===== Data excerpt =====

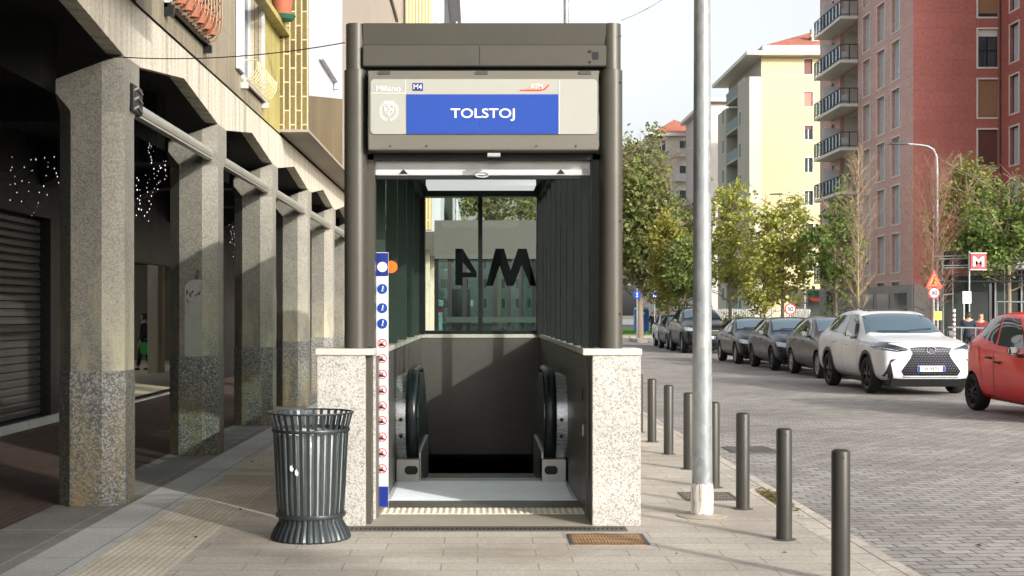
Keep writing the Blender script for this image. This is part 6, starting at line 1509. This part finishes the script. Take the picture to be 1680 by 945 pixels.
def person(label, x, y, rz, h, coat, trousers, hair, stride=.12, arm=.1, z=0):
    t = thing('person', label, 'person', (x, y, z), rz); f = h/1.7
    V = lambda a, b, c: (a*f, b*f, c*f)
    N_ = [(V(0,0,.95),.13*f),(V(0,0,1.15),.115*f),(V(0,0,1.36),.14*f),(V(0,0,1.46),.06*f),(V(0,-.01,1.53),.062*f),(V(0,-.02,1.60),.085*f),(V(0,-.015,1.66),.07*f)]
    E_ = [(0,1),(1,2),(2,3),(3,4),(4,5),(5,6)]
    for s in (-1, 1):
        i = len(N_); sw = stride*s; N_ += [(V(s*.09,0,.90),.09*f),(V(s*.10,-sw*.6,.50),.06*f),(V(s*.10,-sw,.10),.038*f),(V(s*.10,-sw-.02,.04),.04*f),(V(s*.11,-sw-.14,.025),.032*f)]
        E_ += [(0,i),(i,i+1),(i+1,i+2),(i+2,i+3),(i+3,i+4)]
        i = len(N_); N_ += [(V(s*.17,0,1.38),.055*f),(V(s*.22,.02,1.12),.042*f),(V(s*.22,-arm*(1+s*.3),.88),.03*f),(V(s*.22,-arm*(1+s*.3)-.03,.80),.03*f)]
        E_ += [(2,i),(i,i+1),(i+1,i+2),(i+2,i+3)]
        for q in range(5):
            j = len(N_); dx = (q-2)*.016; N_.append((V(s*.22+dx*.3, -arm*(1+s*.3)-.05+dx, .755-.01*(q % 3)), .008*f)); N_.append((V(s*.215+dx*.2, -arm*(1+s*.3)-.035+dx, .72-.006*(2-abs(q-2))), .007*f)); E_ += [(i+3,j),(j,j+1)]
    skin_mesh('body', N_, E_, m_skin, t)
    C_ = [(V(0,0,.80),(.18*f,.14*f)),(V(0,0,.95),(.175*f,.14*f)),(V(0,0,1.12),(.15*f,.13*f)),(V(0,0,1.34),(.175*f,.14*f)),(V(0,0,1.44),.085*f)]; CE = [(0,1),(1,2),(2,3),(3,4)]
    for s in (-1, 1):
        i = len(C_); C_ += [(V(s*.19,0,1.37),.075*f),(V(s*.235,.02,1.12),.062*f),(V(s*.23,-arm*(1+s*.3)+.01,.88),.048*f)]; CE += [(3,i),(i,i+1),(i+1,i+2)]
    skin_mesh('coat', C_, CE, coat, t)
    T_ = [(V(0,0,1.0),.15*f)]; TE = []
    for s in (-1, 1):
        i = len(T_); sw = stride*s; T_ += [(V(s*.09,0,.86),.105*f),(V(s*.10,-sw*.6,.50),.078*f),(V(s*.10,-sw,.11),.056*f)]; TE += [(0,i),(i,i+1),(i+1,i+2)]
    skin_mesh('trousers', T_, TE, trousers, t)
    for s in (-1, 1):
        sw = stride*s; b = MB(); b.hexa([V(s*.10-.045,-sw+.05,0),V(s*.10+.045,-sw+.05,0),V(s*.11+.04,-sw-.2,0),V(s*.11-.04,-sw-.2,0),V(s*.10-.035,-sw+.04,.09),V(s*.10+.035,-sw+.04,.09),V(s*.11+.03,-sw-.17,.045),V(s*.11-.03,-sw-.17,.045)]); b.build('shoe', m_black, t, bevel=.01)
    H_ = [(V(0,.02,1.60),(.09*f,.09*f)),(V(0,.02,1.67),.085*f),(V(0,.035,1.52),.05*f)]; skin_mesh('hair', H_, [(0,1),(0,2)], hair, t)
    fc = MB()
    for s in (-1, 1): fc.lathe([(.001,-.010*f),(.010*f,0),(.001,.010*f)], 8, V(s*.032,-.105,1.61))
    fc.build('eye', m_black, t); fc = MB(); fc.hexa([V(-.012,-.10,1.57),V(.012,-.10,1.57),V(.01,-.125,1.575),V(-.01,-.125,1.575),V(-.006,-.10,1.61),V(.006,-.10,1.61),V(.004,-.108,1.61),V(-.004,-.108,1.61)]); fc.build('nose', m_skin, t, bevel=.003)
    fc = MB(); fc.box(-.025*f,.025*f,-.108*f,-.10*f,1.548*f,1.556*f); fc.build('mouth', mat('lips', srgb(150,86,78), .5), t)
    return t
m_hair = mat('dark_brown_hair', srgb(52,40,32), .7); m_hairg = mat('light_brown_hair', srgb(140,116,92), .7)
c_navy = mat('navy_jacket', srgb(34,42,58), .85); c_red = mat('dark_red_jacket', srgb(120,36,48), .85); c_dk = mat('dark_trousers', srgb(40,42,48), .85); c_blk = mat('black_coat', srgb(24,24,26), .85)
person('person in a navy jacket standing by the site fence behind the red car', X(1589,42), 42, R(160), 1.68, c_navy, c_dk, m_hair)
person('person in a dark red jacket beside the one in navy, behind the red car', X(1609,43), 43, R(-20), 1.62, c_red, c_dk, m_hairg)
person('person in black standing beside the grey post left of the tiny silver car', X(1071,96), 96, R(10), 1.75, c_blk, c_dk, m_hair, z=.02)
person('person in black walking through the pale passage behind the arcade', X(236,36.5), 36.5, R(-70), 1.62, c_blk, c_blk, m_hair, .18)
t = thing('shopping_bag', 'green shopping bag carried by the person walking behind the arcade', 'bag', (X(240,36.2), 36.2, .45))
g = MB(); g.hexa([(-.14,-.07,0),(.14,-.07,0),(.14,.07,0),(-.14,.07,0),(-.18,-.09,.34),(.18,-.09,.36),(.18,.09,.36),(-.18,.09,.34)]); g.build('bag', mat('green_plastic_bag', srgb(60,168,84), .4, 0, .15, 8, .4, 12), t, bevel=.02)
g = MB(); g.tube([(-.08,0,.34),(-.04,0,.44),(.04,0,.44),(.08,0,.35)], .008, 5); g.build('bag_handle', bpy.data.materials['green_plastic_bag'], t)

=====

§ **Exercise task**:
Copy out each line exactly, without the pictures.

§ **Response below**:
Keep writing the Blender script for this image. This is part 6, starting at line 1509. This part finishes the script. Take the picture to be 1680 by 945 pixels.
def person(label, x, y, rz, h, coat, trousers, hair, stride=.12, arm=.1, z=0):
    t = thing('person', label, 'person', (x, y, z), rz); f = h/1.7
    V = lambda a, b, c: (a*f, b*f, c*f)
    N_ = [(V(0,0,.95),.13*f),(V(0,0,1.15),.115*f),(V(0,0,1.36),.14*f),(V(0,0,1.46),.06*f),(V(0,-.01,1.53),.062*f),(V(0,-.02,1.60),.085*f),(V(0,-.015,1.66),.07*f)]
    E_ = [(0,1),(1,2),(2,3),(3,4),(4,5),(5,6)]
    for s in (-1, 1):
        i = len(N_); sw = stride*s; N_ += [(V(s*.09,0,.90),.09*f),(V(s*.10,-sw*.6,.50),.06*f),(V(s*.10,-sw,.10),.038*f),(V(s*.10,-sw-.02,.04),.04*f),(V(s*.11,-sw-.14,.025),.032*f)]
        E_ += [(0,i),(i,i+1),(i+1,i+2),(i+2,i+3),(i+3,i+4)]
        i = len(N_); N_ += [(V(s*.17,0,1.38),.055*f),(V(s*.22,.02,1.12),.042*f),(V(s*.22,-arm*(1+s*.3),.88),.03*f),(V(s*.22,-arm*(1+s*.3)-.03,.80),.03*f)]
        E_ += [(2,i),(i,i+1),(i+1,i+2),(i+2,i+3)]
        for q in range(5):
            j = len(N_); dx = (q-2)*.016; N_.append((V(s*.22+dx*.3, -arm*(1+s*.3)-.05+dx, .755-.01*(q % 3)), .008*f)); N_.append((V(s*.215+dx*.2, -arm*(1+s*.3)-.035+dx, .72-.006*(2-abs(q-2))), .007*f)); E_ += [(i+3,j),(j,j+1)]
    skin_mesh('body', N_, E_, m_skin, t)
    C_ = [(V(0,0,.80),(.18*f,.14*f)),(V(0,0,.95),(.175*f,.14*f)),(V(0,0,1.12),(.15*f,.13*f)),(V(0,0,1.34),(.175*f,.14*f)),(V(0,0,1.44),.085*f)]; CE = [(0,1),(1,2),(2,3),(3,4)]
    for s in (-1, 1):
        i = len(C_); C_ += [(V(s*.19,0,1.37),.075*f),(V(s*.235,.02,1.12),.062*f),(V(s*.23,-arm*(1+s*.3)+.01,.88),.048*f)]; CE += [(3,i),(i,i+1),(i+1,i+2)]
    skin_mesh('coat', C_, CE, coat, t)
    T_ = [(V(0,0,1.0),.15*f)]; TE = []
    for s in (-1, 1):
        i = len(T_); sw = stride*s; T_ += [(V(s*.09,0,.86),.105*f),(V(s*.10,-sw*.6,.50),.078*f),(V(s*.10,-sw,.11),.056*f)]; TE += [(0,i),(i,i+1),(i+1,i+2)]
    skin_mesh('trousers', T_, TE, trousers, t)
    for s in (-1, 1):
        sw = stride*s; b = MB(); b.hexa([V(s*.10-.045,-sw+.05,0),V(s*.10+.045,-sw+.05,0),V(s*.11+.04,-sw-.2,0),V(s*.11-.04,-sw-.2,0),V(s*.10-.035,-sw+.04,.09),V(s*.10+.035,-sw+.04,.09),V(s*.11+.03,-sw-.17,.045),V(s*.11-.03,-sw-.17,.045)]); b.build('shoe', m_black, t, bevel=.01)
    H_ = [(V(0,.02,1.60),(.09*f,.09*f)),(V(0,.02,1.67),.085*f),(V(0,.035,1.52),.05*f)]; skin_mesh('hair', H_, [(0,1),(0,2)], hair, t)
    fc = MB()
    for s in (-1, 1): fc.lathe([(.001,-.010*f),(.010*f,0),(.001,.010*f)], 8, V(s*.032,-.105,1.61))
    fc.build('eye', m_black, t); fc = MB(); fc.hexa([V(-.012,-.10,1.57),V(.012,-.10,1.57),V(.01,-.125,1.575),V(-.01,-.125,1.575),V(-.006,-.10,1.61),V(.006,-.10,1.61),V(.004,-.108,1.61),V(-.004,-.108,1.61)]); fc.build('nose', m_skin, t, bevel=.003)
    fc = MB(); fc.box(-.025*f,.025*f,-.108*f,-.10*f,1.548*f,1.556*f); fc.build('mouth', mat('lips', srgb(150,86,78), .5), t)
    return t
m_hair = mat('dark_brown_hair', srgb(52,40,32), .7); m_hairg = mat('light_brown_hair', srgb(140,116,92), .7)
c_navy = mat('navy_jacket', srgb(34,42,58), .85); c_red = mat('dark_red_jacket', srgb(120,36,48), .85); c_dk = mat('dark_trousers', srgb(40,42,48), .85); c_blk = mat('black_coat', srgb(24,24,26), .85)
person('person in a navy jacket standing by the site fence behind the red car', X(1589,42), 42, R(160), 1.68, c_navy, c_dk, m_hair)
person('person in a dark red jacket beside the one in navy, behind the red car', X(1609,43), 43, R(-20), 1.62, c_red, c_dk, m_hairg)
person('person in black standing beside the grey post left of the tiny silver car', X(1071,96), 96, R(10), 1.75, c_blk, c_dk, m_hair, z=.02)
person('person in black walking through the pale passage behind the arcade', X(236,36.5), 36.5, R(-70), 1.62, c_blk, c_blk, m_hair, .18)
t = thing('shopping_bag', 'green shopping bag carried by the person walking behind the arcade', 'bag', (X(240,36.2), 36.2, .45))
g = MB(); g.hexa([(-.14,-.07,0),(.14,-.07,0),(.14,.07,0),(-.14,.07,0),(-.18,-.09,.34),(.18,-.09,.36),(.18,.09,.36),(-.18,.09,.34)]); g.build('bag', mat('green_plastic_bag', srgb(60,168,84), .4, 0, .15, 8, .4, 12), t, bevel=.02)
g = MB(); g.tube([(-.08,0,.34),(-.04,0,.44),(.04,0,.44),(.08,0,.35)], .008, 5); g.build('bag_handle', bpy.data.materials['green_plastic_bag'], t)